TEMPO.CO, Jakarta - Lembaga swadaya masyarakat hak asasi manusia, Imparsial menilai Rancangan Kitab Undang-Undang Hukum Pidana (RKUHP) mengandung pasal-pasal bermasalah yang mengancam kebebasan sipil dan bertentangan dengan sejumlah putusan Mahkamah Konstitusi. Di antaranya pasal penghinaan terhadap Presiden (Pasal 218-220), pasal kejahatan HAM (Pasal 599-600) dan lainnya.
Untuk itu, Direktur Imparsial Al Araf meminta pengesahan RKUHP ditunda untuk menyelamatkan demokrasi dan reformasi hukum saat ini. "Pembahasan RKUHP sebaiknya dibahas oleh anggota DPR terpilih periode 2019-2024." Araf menyampaikannya melalui keterangan tertulis pada Jumat, 20 September 2019.

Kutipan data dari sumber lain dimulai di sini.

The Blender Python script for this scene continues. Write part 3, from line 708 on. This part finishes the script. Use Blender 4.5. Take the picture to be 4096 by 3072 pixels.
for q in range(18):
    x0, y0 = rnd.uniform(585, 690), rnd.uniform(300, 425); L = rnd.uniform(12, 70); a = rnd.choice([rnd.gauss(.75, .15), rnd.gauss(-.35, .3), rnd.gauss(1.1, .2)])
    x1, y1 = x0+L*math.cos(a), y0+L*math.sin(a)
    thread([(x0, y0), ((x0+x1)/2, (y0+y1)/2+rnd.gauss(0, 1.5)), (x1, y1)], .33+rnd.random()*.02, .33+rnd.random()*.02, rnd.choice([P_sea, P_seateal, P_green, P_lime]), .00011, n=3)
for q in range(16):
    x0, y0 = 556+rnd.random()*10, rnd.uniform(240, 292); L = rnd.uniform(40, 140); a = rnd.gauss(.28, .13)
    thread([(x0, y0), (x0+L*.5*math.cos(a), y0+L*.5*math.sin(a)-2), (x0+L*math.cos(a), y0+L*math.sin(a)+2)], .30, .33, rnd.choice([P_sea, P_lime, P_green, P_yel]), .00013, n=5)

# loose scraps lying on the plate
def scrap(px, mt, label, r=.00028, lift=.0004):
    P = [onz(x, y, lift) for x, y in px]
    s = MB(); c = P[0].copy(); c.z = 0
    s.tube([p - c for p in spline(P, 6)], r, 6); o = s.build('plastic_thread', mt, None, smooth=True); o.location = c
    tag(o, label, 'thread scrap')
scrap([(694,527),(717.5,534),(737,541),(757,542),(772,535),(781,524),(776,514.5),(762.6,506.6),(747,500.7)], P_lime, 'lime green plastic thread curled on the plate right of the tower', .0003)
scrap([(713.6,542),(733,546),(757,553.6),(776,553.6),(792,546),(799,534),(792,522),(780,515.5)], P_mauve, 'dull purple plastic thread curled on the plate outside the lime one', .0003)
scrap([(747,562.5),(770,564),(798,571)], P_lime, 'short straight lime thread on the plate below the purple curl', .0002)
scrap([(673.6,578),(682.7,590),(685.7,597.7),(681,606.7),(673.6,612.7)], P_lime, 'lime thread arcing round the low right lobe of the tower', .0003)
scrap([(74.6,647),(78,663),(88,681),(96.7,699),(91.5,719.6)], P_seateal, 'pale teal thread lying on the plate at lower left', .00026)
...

Selain RKUHP, Imparsial juga menolak revisi UU KPK yang baru disahkan DPR beberapa waktu lalu karena dinilai cacat formil, tidak mematuhi pembentukan perundangan-undangan (UU No.11 Tahun 2012). "Revisi UU KPK cacat formil karena dilakukan tanpa proses yang partisipatif dan tidak termasuk dalam Prolegnas Prioritas tahun 2019," ujar Araf.
Pembahasan revisi UU KPK dinilai tergesa-gesa. Padahal, prinsip utama dalam pembuatan perundang-undangan itu harus dilakukan secara transparan dan partisipasif. Secara substansi, UU KPK akan melemahkan upaya pemberantasan korupsi yang sudah berjalan. "Oleh karena itu, kami mendesak Presiden untuk segera menerbitkan Perpu KPK sebagai upaya penyelamatan masa depan pemberantasan korupsi."
Perpu KPK dinilai sangat mungkin dilakukan karena pernah ada preseden hukum dimana Pemerintah pada 2014 pernah menerbitkan Perpu tentang Pilkada yang membatalkan UU Pilkada yang sudah disahkan DPR karena mendapat penolakan dari masyarakat. Perpu KPK tersebut harus membatalkan UU KPK yang baru disahkan oleh DPR dan mengembalikan pengaturan tentang lembaga anti rasuah tersebut kepada aturan hukum sebelumnya.